[EXERCISE DESCRIPTION]:
Reproduce precisely the lines of the listing below, starting with the line that contains "Model this scene" and stopping after the line that contains "C = sc.collection"; include nothing else.

[Scene script records]
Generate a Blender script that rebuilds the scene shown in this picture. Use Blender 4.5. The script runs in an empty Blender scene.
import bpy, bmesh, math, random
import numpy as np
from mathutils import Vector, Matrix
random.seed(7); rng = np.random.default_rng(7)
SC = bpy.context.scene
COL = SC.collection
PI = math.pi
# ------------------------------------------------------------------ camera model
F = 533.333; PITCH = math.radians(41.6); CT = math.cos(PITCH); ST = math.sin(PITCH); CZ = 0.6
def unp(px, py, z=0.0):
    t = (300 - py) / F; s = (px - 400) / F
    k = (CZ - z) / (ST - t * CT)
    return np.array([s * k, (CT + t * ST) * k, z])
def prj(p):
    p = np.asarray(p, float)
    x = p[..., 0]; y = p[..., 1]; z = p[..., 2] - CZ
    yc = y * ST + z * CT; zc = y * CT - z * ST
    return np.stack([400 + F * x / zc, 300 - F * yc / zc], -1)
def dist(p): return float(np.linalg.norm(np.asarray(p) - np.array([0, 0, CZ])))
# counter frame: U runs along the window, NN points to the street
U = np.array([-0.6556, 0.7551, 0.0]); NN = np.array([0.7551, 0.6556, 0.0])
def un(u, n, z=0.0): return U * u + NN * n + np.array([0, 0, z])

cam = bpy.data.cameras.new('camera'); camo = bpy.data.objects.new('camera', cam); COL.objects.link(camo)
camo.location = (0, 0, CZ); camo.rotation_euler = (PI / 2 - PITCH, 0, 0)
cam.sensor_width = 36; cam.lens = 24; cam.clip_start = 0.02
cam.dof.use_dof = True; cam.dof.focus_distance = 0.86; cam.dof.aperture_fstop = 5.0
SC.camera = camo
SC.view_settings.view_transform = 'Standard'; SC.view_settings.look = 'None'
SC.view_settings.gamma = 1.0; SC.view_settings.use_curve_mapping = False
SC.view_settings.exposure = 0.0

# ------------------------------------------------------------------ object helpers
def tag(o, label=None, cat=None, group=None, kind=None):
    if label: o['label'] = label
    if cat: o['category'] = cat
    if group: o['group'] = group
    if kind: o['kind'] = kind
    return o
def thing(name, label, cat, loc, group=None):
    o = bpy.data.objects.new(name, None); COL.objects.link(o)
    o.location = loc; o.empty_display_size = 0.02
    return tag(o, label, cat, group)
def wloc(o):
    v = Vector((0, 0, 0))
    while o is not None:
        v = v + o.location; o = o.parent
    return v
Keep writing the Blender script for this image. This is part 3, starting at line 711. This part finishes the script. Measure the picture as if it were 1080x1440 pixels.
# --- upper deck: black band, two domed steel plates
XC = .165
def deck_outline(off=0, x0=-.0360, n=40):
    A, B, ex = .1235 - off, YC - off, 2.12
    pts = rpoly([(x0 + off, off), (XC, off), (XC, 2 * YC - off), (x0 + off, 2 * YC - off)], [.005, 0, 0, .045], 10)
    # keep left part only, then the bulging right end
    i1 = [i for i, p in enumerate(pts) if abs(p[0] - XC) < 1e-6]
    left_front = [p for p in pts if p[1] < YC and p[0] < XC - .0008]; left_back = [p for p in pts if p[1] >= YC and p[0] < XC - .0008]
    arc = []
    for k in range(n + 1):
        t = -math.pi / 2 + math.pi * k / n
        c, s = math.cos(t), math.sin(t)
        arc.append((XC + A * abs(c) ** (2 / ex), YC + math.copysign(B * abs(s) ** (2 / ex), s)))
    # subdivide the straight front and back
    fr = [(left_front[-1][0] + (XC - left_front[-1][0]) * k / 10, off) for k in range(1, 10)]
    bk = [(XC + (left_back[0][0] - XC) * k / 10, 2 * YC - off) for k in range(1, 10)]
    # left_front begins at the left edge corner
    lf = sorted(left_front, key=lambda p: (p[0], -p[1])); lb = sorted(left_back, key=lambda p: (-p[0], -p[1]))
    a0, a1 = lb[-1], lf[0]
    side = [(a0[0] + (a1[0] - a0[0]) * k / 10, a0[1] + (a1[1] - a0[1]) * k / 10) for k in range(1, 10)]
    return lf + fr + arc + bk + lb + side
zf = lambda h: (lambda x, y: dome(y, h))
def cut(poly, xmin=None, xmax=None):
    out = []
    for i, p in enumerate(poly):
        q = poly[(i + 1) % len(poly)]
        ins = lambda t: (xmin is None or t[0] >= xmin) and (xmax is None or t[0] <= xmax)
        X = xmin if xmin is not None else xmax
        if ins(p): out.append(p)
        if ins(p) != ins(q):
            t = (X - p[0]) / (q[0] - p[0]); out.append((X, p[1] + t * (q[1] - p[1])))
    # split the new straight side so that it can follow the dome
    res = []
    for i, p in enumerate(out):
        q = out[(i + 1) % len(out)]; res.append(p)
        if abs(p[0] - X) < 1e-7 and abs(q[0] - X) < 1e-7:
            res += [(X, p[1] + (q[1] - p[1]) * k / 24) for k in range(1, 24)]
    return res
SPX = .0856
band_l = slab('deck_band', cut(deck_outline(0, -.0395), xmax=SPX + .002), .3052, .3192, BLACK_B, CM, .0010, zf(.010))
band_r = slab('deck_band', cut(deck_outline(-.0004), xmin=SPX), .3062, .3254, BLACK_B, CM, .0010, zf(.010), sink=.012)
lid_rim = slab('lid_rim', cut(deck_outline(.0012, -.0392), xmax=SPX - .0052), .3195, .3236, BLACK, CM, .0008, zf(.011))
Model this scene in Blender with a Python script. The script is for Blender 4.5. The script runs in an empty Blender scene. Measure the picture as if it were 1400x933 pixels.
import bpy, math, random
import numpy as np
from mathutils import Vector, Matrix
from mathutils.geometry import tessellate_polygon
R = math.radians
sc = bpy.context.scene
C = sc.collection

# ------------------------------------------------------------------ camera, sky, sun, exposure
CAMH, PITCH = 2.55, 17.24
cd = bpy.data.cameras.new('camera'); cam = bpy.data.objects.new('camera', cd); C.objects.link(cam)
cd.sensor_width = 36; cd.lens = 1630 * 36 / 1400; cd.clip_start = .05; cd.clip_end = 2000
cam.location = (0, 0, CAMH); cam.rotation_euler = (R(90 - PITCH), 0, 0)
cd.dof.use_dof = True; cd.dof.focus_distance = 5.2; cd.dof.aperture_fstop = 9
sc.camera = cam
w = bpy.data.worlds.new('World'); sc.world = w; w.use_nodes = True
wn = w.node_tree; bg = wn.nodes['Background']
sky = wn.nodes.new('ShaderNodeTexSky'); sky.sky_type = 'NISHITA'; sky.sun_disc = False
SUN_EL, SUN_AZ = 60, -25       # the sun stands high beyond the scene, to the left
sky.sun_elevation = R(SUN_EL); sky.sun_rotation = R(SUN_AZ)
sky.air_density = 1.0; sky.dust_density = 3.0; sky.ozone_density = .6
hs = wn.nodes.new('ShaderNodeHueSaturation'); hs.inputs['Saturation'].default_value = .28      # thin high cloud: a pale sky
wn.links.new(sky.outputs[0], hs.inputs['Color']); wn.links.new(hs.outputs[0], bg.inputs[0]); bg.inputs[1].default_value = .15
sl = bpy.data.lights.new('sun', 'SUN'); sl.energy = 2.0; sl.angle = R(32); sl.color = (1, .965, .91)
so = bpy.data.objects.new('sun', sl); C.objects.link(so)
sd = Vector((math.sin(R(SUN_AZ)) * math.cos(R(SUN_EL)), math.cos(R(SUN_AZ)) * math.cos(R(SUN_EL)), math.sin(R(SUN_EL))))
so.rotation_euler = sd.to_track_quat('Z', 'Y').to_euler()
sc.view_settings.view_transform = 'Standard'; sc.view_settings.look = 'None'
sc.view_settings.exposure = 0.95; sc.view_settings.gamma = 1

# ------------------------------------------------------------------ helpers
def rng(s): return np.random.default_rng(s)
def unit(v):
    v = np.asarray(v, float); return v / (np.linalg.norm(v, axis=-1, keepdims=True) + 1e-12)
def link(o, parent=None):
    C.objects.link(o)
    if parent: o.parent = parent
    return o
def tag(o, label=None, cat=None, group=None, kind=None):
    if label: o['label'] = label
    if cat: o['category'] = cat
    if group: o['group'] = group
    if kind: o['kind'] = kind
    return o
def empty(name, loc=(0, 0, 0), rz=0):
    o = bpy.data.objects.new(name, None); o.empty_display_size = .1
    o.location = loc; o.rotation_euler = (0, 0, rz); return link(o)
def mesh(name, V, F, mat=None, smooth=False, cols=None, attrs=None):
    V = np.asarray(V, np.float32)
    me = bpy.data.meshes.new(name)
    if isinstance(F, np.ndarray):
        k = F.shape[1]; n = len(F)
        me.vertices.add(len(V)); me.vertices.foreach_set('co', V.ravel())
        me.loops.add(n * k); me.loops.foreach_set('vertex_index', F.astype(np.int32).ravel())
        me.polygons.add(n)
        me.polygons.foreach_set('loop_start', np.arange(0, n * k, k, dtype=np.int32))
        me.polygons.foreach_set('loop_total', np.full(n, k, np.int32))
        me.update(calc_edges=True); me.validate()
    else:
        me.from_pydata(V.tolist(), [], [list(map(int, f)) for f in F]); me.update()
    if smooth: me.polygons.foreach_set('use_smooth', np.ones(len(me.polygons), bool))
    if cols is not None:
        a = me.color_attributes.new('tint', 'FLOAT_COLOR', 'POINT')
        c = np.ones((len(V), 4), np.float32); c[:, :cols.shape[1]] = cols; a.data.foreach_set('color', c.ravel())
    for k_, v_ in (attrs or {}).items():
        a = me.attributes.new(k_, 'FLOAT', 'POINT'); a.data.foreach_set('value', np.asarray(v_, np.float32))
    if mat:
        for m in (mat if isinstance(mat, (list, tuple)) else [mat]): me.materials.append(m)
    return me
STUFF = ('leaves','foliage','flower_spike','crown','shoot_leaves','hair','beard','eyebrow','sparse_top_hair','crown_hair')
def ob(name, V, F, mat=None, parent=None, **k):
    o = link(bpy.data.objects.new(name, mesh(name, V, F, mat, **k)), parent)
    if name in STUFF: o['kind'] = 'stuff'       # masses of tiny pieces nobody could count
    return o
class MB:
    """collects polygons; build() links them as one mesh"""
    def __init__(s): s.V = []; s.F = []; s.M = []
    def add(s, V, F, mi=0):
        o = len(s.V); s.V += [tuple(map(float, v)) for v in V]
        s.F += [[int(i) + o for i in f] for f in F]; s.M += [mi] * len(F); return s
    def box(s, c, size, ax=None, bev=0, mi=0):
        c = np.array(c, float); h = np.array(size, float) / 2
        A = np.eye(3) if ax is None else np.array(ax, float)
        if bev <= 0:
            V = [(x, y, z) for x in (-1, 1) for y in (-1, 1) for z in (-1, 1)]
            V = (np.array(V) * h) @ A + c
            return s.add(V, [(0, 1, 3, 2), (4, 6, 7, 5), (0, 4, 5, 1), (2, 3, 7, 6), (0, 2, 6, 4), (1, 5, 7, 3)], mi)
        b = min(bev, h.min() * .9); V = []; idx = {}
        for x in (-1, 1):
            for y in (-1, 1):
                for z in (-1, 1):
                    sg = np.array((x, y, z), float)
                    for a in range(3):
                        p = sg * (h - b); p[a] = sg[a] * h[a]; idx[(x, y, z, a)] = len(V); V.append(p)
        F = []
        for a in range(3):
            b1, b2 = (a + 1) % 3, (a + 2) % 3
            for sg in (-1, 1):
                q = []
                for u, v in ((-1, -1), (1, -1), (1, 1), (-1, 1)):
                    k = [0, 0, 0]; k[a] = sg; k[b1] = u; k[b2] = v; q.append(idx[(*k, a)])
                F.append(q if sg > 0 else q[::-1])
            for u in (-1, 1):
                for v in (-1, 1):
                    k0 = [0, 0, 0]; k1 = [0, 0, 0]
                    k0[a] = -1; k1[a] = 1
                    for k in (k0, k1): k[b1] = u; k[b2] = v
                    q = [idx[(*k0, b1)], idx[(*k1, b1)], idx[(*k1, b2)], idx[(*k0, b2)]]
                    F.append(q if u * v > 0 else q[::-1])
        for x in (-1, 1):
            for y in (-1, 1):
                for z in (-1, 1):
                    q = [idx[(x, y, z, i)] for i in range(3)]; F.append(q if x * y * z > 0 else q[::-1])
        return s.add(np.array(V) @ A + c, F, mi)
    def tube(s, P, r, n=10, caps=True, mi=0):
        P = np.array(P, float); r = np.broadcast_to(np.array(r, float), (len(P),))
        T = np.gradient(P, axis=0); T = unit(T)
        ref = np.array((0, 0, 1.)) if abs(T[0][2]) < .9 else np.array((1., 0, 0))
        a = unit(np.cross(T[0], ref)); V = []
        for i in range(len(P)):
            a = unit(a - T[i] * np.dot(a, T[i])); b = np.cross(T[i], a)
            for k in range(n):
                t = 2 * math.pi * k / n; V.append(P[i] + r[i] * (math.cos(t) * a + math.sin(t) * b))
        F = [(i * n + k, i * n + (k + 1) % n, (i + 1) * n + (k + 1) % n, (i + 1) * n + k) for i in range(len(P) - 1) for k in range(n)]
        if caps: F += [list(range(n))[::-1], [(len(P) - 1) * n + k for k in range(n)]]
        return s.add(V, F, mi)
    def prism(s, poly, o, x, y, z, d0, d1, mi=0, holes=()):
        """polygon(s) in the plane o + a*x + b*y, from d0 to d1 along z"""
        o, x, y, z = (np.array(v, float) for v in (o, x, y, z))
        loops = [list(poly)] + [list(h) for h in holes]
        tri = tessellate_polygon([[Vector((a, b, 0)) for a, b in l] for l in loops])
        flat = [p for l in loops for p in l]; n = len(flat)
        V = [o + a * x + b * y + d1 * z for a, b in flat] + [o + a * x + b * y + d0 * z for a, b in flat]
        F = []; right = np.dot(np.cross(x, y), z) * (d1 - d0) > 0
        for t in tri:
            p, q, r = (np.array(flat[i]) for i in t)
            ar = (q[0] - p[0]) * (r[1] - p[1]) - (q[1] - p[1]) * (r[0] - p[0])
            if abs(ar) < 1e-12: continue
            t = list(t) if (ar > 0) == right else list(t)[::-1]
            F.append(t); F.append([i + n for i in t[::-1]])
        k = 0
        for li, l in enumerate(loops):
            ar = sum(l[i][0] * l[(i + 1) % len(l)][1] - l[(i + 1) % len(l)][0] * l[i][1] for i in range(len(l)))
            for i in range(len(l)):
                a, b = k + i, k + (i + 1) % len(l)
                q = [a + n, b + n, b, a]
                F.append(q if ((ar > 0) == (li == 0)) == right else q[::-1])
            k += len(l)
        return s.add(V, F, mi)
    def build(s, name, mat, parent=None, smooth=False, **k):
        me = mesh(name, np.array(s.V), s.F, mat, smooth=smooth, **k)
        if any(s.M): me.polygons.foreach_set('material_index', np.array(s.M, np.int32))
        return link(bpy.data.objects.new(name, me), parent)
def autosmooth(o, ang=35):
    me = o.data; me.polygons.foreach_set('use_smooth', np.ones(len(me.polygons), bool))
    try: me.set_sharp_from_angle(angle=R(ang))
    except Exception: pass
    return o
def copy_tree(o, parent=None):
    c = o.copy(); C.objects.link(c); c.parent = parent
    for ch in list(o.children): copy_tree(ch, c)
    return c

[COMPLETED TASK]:
Model this scene in Blender with a Python script. The script is for Blender 4.5. The script runs in an empty Blender scene. Measure the picture as if it were 1400x933 pixels.
import bpy, math, random
import numpy as np
from mathutils import Vector, Matrix
from mathutils.geometry import tessellate_polygon
R = math.radians
sc = bpy.context.scene
C = sc.collection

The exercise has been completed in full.